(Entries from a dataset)
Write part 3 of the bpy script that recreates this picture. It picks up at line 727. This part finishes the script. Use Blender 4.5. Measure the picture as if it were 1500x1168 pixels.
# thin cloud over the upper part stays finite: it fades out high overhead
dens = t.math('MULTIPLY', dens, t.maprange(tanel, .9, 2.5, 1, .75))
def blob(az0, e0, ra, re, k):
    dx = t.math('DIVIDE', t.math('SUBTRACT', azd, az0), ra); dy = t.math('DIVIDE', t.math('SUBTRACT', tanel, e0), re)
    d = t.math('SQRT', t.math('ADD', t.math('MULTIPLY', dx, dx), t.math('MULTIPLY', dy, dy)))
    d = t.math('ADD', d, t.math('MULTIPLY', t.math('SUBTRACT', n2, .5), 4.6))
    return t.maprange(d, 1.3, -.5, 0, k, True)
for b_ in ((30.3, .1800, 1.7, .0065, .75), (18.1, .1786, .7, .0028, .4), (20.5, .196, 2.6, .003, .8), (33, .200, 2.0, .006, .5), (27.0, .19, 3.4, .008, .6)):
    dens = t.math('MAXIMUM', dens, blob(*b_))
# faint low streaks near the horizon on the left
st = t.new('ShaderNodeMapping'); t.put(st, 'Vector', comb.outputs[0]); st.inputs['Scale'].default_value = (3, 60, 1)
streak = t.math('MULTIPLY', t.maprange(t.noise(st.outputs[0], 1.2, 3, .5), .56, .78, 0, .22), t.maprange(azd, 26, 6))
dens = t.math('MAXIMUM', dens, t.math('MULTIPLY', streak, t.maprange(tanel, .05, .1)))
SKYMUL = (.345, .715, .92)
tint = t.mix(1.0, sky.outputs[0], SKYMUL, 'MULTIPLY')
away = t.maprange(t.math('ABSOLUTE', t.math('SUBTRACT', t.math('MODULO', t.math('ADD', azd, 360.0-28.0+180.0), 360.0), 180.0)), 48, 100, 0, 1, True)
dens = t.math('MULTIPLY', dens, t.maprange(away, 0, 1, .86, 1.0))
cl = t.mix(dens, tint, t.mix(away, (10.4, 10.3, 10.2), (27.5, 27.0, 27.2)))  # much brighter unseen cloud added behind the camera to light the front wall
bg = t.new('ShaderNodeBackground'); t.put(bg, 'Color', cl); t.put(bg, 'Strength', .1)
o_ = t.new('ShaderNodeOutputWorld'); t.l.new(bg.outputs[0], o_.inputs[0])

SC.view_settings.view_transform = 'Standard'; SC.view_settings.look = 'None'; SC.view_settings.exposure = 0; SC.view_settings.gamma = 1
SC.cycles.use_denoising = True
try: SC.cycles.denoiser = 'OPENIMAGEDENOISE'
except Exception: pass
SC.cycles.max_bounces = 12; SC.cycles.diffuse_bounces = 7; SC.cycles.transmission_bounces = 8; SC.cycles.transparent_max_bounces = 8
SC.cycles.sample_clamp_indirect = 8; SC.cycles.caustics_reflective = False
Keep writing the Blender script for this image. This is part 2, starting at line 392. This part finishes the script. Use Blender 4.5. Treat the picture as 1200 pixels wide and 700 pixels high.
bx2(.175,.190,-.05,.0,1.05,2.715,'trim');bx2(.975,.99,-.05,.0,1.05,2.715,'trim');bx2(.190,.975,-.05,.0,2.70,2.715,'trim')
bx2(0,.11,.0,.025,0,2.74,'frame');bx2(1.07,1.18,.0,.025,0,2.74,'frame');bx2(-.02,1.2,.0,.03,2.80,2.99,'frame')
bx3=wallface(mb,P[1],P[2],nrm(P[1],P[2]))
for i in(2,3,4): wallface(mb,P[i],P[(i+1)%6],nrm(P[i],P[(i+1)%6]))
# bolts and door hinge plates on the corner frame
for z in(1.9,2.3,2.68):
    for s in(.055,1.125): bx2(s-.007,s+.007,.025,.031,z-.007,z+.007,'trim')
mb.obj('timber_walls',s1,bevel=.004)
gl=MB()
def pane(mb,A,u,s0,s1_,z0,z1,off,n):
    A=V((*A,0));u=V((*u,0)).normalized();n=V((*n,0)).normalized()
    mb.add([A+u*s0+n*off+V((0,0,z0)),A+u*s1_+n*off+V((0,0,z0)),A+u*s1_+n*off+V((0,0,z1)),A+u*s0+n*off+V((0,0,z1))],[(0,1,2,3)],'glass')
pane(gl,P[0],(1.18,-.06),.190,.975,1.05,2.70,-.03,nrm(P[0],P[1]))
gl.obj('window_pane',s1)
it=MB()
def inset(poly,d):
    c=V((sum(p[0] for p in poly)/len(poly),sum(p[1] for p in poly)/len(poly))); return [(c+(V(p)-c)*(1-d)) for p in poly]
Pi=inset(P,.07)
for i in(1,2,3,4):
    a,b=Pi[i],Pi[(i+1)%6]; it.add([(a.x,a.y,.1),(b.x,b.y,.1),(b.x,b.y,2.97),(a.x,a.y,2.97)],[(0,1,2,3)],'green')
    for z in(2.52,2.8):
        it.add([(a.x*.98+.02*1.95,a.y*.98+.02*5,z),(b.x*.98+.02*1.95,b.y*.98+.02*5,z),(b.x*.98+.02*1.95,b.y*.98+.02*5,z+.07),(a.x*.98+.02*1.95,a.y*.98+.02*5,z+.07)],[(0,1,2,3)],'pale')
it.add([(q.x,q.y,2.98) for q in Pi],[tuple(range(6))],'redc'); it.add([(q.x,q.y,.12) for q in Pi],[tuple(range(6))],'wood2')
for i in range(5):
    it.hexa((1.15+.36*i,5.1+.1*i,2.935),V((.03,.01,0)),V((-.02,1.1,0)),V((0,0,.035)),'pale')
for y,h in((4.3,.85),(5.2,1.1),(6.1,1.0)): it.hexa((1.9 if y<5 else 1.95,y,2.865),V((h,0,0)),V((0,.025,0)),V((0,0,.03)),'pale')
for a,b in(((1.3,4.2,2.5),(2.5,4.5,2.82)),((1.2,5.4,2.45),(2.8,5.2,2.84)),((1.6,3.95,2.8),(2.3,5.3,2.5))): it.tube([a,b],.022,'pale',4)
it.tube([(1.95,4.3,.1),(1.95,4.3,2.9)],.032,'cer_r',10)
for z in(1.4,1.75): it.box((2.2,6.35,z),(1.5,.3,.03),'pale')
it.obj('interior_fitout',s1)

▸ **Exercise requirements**
Please set down the whole listing above without altering a single line.

▸ **Exercise response**
Write part 3 of the bpy script that recreates this picture. It picks up at line 727. This part finishes the script. Use Blender 4.5. Measure the picture as if it were 1500x1168 pixels.
# thin cloud over the upper part stays finite: it fades out high overhead
dens = t.math('MULTIPLY', dens, t.maprange(tanel, .9, 2.5, 1, .75))
def blob(az0, e0, ra, re, k):
    dx = t.math('DIVIDE', t.math('SUBTRACT', azd, az0), ra); dy = t.math('DIVIDE', t.math('SUBTRACT', tanel, e0), re)
    d = t.math('SQRT', t.math('ADD', t.math('MULTIPLY', dx, dx), t.math('MULTIPLY', dy, dy)))
    d = t.math('ADD', d, t.math('MULTIPLY', t.math('SUBTRACT', n2, .5), 4.6))
    return t.maprange(d, 1.3, -.5, 0, k, True)
for b_ in ((30.3, .1800, 1.7, .0065, .75), (18.1, .1786, .7, .0028, .4), (20.5, .196, 2.6, .003, .8), (33, .200, 2.0, .006, .5), (27.0, .19, 3.4, .008, .6)):
    dens = t.math('MAXIMUM', dens, blob(*b_))
# faint low streaks near the horizon on the left
st = t.new('ShaderNodeMapping'); t.put(st, 'Vector', comb.outputs[0]); st.inputs['Scale'].default_value = (3, 60, 1)
streak = t.math('MULTIPLY', t.maprange(t.noise(st.outputs[0], 1.2, 3, .5), .56, .78, 0, .22), t.maprange(azd, 26, 6))
dens = t.math('MAXIMUM', dens, t.math('MULTIPLY', streak, t.maprange(tanel, .05, .1)))
SKYMUL = (.345, .715, .92)
tint = t.mix(1.0, sky.outputs[0], SKYMUL, 'MULTIPLY')
away = t.maprange(t.math('ABSOLUTE', t.math('SUBTRACT', t.math('MODULO', t.math('ADD', azd, 360.0-28.0+180.0), 360.0), 180.0)), 48, 100, 0, 1, True)
dens = t.math('MULTIPLY', dens, t.maprange(away, 0, 1, .86, 1.0))
cl = t.mix(dens, tint, t.mix(away, (10.4, 10.3, 10.2), (27.5, 27.0, 27.2)))  # much brighter unseen cloud added behind the camera to light the front wall
bg = t.new('ShaderNodeBackground'); t.put(bg, 'Color', cl); t.put(bg, 'Strength', .1)
o_ = t.new('ShaderNodeOutputWorld'); t.l.new(bg.outputs[0], o_.inputs[0])

SC.view_settings.view_transform = 'Standard'; SC.view_settings.look = 'None'; SC.view_settings.exposure = 0; SC.view_settings.gamma = 1
SC.cycles.use_denoising = True
try: SC.cycles.denoiser = 'OPENIMAGEDENOISE'
except Exception: pass
SC.cycles.max_bounces = 12; SC.cycles.diffuse_bounces = 7; SC.cycles.transmission_bounces = 8; SC.cycles.transparent_max_bounces = 8
SC.cycles.sample_clamp_indirect = 8; SC.cycles.caustics_reflective = False
Keep writing the Blender script for this image. This is part 2, starting at line 392. This part finishes the script. Use Blender 4.5. Treat the picture as 1200 pixels wide and 700 pixels high.
bx2(.175,.190,-.05,.0,1.05,2.715,'trim');bx2(.975,.99,-.05,.0,1.05,2.715,'trim');bx2(.190,.975,-.05,.0,2.70,2.715,'trim')
bx2(0,.11,.0,.025,0,2.74,'frame');bx2(1.07,1.18,.0,.025,0,2.74,'frame');bx2(-.02,1.2,.0,.03,2.80,2.99,'frame')
bx3=wallface(mb,P[1],P[2],nrm(P[1],P[2]))
for i in(2,3,4): wallface(mb,P[i],P[(i+1)%6],nrm(P[i],P[(i+1)%6]))
# bolts and door hinge plates on the corner frame
for z in(1.9,2.3,2.68):
    for s in(.055,1.125): bx2(s-.007,s+.007,.025,.031,z-.007,z+.007,'trim')
mb.obj('timber_walls',s1,bevel=.004)
gl=MB()
def pane(mb,A,u,s0,s1_,z0,z1,off,n):
    A=V((*A,0));u=V((*u,0)).normalized();n=V((*n,0)).normalized()
    mb.add([A+u*s0+n*off+V((0,0,z0)),A+u*s1_+n*off+V((0,0,z0)),A+u*s1_+n*off+V((0,0,z1)),A+u*s0+n*off+V((0,0,z1))],[(0,1,2,3)],'glass')
pane(gl,P[0],(1.18,-.06),.190,.975,1.05,2.70,-.03,nrm(P[0],P[1]))
gl.obj('window_pane',s1)
it=MB()
def inset(poly,d):
    c=V((sum(p[0] for p in poly)/len(poly),sum(p[1] for p in poly)/len(poly))); return [(c+(V(p)-c)*(1-d)) for p in poly]
Pi=inset(P,.07)
for i in(1,2,3,4):
    a,b=Pi[i],Pi[(i+1)%6]; it.add([(a.x,a.y,.1),(b.x,b.y,.1),(b.x,b.y,2.97),(a.x,a.y,2.97)],[(0,1,2,3)],'green')
    for z in(2.52,2.8):
        it.add([(a.x*.98+.02*1.95,a.y*.98+.02*5,z),(b.x*.98+.02*1.95,b.y*.98+.02*5,z),(b.x*.98+.02*1.95,b.y*.98+.02*5,z+.07),(a.x*.98+.02*1.95,a.y*.98+.02*5,z+.07)],[(0,1,2,3)],'pale')
it.add([(q.x,q.y,2.98) for q in Pi],[tuple(range(6))],'redc'); it.add([(q.x,q.y,.12) for q in Pi],[tuple(range(6))],'wood2')
for i in range(5):
    it.hexa((1.15+.36*i,5.1+.1*i,2.935),V((.03,.01,0)),V((-.02,1.1,0)),V((0,0,.035)),'pale')
for y,h in((4.3,.85),(5.2,1.1),(6.1,1.0)): it.hexa((1.9 if y<5 else 1.95,y,2.865),V((h,0,0)),V((0,.025,0)),V((0,0,.03)),'pale')
for a,b in(((1.3,4.2,2.5),(2.5,4.5,2.82)),((1.2,5.4,2.45),(2.8,5.2,2.84)),((1.6,3.95,2.8),(2.3,5.3,2.5))): it.tube([a,b],.022,'pale',4)
it.tube([(1.95,4.3,.1),(1.95,4.3,2.9)],.032,'cer_r',10)
for z in(1.4,1.75): it.box((2.2,6.35,z),(1.5,.3,.03),'pale')
it.obj('interior_fitout',s1)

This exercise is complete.